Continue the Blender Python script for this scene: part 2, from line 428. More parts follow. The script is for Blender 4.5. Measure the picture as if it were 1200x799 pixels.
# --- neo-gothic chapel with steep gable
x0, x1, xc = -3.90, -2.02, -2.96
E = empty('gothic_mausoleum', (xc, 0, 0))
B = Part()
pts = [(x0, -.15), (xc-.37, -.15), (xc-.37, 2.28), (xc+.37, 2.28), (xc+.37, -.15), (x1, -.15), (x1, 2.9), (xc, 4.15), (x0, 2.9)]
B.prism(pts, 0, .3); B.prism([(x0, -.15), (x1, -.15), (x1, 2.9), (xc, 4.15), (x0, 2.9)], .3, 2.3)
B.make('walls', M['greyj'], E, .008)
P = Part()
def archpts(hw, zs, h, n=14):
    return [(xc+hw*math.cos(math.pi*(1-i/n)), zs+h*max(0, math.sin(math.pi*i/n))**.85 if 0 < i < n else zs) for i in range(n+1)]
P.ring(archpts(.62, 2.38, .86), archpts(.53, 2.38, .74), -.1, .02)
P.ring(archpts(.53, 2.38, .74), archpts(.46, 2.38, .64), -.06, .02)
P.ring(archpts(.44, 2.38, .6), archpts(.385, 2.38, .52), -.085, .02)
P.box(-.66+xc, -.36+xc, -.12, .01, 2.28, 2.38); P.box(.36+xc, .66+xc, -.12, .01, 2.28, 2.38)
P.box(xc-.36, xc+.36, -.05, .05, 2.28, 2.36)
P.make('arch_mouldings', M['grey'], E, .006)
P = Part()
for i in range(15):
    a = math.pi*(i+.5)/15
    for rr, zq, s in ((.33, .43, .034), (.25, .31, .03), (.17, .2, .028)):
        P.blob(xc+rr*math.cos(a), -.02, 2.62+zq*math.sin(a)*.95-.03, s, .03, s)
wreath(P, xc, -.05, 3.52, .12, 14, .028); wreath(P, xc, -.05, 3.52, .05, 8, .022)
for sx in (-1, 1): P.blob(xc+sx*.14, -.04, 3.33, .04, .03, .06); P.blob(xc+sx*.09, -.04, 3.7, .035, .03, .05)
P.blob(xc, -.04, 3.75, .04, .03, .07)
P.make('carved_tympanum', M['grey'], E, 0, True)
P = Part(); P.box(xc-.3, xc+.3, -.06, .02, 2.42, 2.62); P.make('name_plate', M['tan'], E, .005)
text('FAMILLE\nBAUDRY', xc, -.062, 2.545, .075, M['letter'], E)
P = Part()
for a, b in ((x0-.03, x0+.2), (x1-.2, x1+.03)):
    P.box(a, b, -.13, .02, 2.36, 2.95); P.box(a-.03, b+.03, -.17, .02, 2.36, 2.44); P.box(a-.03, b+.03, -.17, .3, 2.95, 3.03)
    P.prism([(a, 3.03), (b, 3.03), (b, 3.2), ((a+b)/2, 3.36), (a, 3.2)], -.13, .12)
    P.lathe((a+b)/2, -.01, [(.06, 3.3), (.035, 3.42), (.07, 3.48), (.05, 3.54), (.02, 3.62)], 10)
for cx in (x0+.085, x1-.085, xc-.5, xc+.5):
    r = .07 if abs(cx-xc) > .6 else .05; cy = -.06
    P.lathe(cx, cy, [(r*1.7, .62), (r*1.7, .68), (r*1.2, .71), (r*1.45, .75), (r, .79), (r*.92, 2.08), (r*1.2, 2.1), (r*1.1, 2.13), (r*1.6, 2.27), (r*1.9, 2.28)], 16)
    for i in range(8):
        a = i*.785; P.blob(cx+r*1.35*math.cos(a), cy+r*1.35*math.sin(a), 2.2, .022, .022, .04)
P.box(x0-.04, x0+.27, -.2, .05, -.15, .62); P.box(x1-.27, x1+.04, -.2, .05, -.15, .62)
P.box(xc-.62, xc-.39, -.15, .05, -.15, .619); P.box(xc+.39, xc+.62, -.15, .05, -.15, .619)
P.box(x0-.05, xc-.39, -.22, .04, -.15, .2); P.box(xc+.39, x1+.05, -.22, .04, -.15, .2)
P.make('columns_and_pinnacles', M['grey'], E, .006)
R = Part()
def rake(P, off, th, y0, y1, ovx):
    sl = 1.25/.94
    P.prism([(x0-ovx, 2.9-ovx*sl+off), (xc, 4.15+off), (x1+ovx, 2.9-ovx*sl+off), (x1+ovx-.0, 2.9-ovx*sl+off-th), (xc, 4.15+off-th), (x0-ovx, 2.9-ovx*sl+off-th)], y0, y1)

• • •

▶ [EXERCISE GOAL]: Copy every line exactly. Leave nothing out.

▶ [SOLUTION TO THIS PROBLEM]:
Continue the Blender Python script for this scene: part 2, from line 428. More parts follow. The script is for Blender 4.5. Measure the picture as if it were 1200x799 pixels.
# --- neo-gothic chapel with steep gable
x0, x1, xc = -3.90, -2.02, -2.96
E = empty('gothic_mausoleum', (xc, 0, 0))
B = Part()
pts = [(x0, -.15), (xc-.37, -.15), (xc-.37, 2.28), (xc+.37, 2.28), (xc+.37, -.15), (x1, -.15), (x1, 2.9), (xc, 4.15), (x0, 2.9)]
B.prism(pts, 0, .3); B.prism([(x0, -.15), (x1, -.15), (x1, 2.9), (xc, 4.15), (x0, 2.9)], .3, 2.3)
B.make('walls', M['greyj'], E, .008)
P = Part()
def archpts(hw, zs, h, n=14):
    return [(xc+hw*math.cos(math.pi*(1-i/n)), zs+h*max(0, math.sin(math.pi*i/n))**.85 if 0 < i < n else zs) for i in range(n+1)]
P.ring(archpts(.62, 2.38, .86), archpts(.53, 2.38, .74), -.1, .02)
P.ring(archpts(.53, 2.38, .74), archpts(.46, 2.38, .64), -.06, .02)
P.ring(archpts(.44, 2.38, .6), archpts(.385, 2.38, .52), -.085, .02)
P.box(-.66+xc, -.36+xc, -.12, .01, 2.28, 2.38); P.box(.36+xc, .66+xc, -.12, .01, 2.28, 2.38)
P.box(xc-.36, xc+.36, -.05, .05, 2.28, 2.36)
P.make('arch_mouldings', M['grey'], E, .006)
P = Part()
for i in range(15):
    a = math.pi*(i+.5)/15
    for rr, zq, s in ((.33, .43, .034), (.25, .31, .03), (.17, .2, .028)):
        P.blob(xc+rr*math.cos(a), -.02, 2.62+zq*math.sin(a)*.95-.03, s, .03, s)
wreath(P, xc, -.05, 3.52, .12, 14, .028); wreath(P, xc, -.05, 3.52, .05, 8, .022)
for sx in (-1, 1): P.blob(xc+sx*.14, -.04, 3.33, .04, .03, .06); P.blob(xc+sx*.09, -.04, 3.7, .035, .03, .05)
P.blob(xc, -.04, 3.75, .04, .03, .07)
P.make('carved_tympanum', M['grey'], E, 0, True)
P = Part(); P.box(xc-.3, xc+.3, -.06, .02, 2.42, 2.62); P.make('name_plate', M['tan'], E, .005)
text('FAMILLE\nBAUDRY', xc, -.062, 2.545, .075, M['letter'], E)
P = Part()
for a, b in ((x0-.03, x0+.2), (x1-.2, x1+.03)):
    P.box(a, b, -.13, .02, 2.36, 2.95); P.box(a-.03, b+.03, -.17, .02, 2.36, 2.44); P.box(a-.03, b+.03, -.17, .3, 2.95, 3.03)
    P.prism([(a, 3.03), (b, 3.03), (b, 3.2), ((a+b)/2, 3.36), (a, 3.2)], -.13, .12)
    P.lathe((a+b)/2, -.01, [(.06, 3.3), (.035, 3.42), (.07, 3.48), (.05, 3.54), (.02, 3.62)], 10)
for cx in (x0+.085, x1-.085, xc-.5, xc+.5):
    r = .07 if abs(cx-xc) > .6 else .05; cy = -.06
    P.lathe(cx, cy, [(r*1.7, .62), (r*1.7, .68), (r*1.2, .71), (r*1.45, .75), (r, .79), (r*.92, 2.08), (r*1.2, 2.1), (r*1.1, 2.13), (r*1.6, 2.27), (r*1.9, 2.28)], 16)
    for i in range(8):
        a = i*.785; P.blob(cx+r*1.35*math.cos(a), cy+r*1.35*math.sin(a), 2.2, .022, .022, .04)
P.box(x0-.04, x0+.27, -.2, .05, -.15, .62); P.box(x1-.27, x1+.04, -.2, .05, -.15, .62)
P.box(xc-.62, xc-.39, -.15, .05, -.15, .619); P.box(xc+.39, xc+.62, -.15, .05, -.15, .619)
P.box(x0-.05, xc-.39, -.22, .04, -.15, .2); P.box(xc+.39, x1+.05, -.22, .04, -.15, .2)
P.make('columns_and_pinnacles', M['grey'], E, .006)
R = Part()
def rake(P, off, th, y0, y1, ovx):
    sl = 1.25/.94
    P.prism([(x0-ovx, 2.9-ovx*sl+off), (xc, 4.15+off), (x1+ovx, 2.9-ovx*sl+off), (x1+ovx-.0, 2.9-ovx*sl+off-th), (xc, 4.15+off-th), (x0-ovx, 2.9-ovx*sl+off-th)], y0, y1)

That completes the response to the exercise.